Lack of testamentary capacity is a common ground for invalidating a will in an Illinois will contest. A testator is required to have capacity to execute a valid will.
How Is Testamentary Capacity Defined In Illinois?
Testamentary capacity is defined in Illinois as the “mental ability to know and remember who are the natural objects of [one's] bounty, to comprehend the kind and character of [one's] property, and to make disposition of the property according to some plan formed in [one's] mind.” Beyers v. Billingsley, 54 Ill.App.3d 427, 369 N.E.2d 1320, 1328, 12 Ill. Dec. 306, 314 (3d Dist.1977). Therefore, in order to invalidate a will based on lack of testamentary capacity in Illinois, the plaintiff must establish that the testator did not have the capacity to:- Know and remember his children and immediate family, i.e., the natural objects of his bounty;
- Understand the property that the testator owns; and,
- Plan for the disposition of the testator’s property.

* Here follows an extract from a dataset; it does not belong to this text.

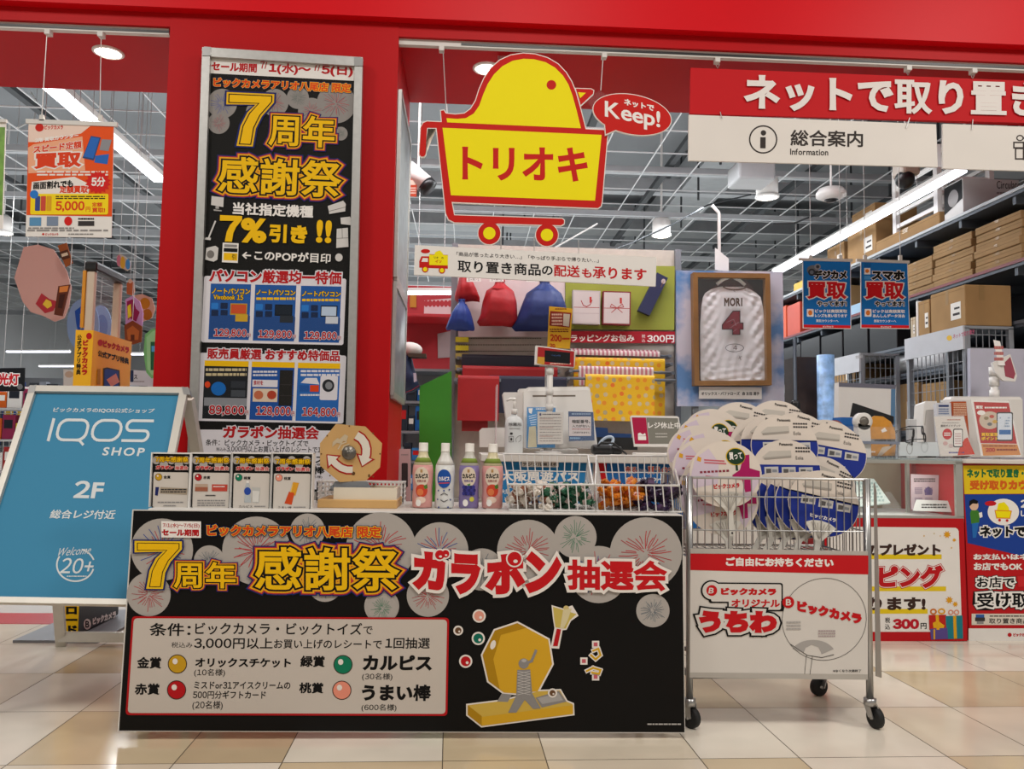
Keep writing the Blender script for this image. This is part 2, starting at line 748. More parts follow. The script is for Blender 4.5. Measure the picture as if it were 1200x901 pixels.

The Party Challenging a Will Has The Burden Of Proving Lack Of Testamentary Capacity
Illinois law presumes the capacity of every person until the contrary is proved. Sloger v. Sloger, 26 Ill.2d 366, 186 N.E.2d 288 (1962). Pursuant to 755 ILCS 5/4-1(a):Every person who has attained the age of 18 years and is of sound mind and memory has power to bequeath by will the real and personal estate which he has at the time of his death.The party contesting the validity of a will on the grounds of lack of testamentary capacity has the burden of proving that the testator lacked testamentary capacity. Estate of Wrigley, 104 Ill.App.3d 1008, 433 N.E.2d 995, 1003, 60 Ill. Dec. 757, 765 (1st Dist.1982).
Can a Disabled Adult With a Guardian Execute a Will?
Yes, it possible under Illinois law for a disabled adult with a court-appointed guardian to execute a valid will in Illinois. If a plenary guardian has been appointed for the disabled adult, and the court has found that the adult lacks testamentary capacity, a presumption arises under Illinois law that any will executed after the appointment of the guardian is void. This presumption only applies to wills executed after January 1, 2016, pursuant to 755 ILCS 5/4-1(b), which states:Except as stated herein, there is a rebuttable presumption that a will or codicil is void if it was executed or modified after the testator is adjudicated disabled under Article XIa of this Act and either (1) a plenary guardian has been appointed for the testator under subsection (c) of Section 11a-12 of this Act or (2) a limited guardian has been appointed for the testator under subsection (b) of Section 11a-12 of this Act and the court has found that the testator lacks testamentary capacity. The rebuttable presumption is overcome by clear and convincing evidence that the testator had the capacity to execute the will or codicil at the time the will or codicil was executed.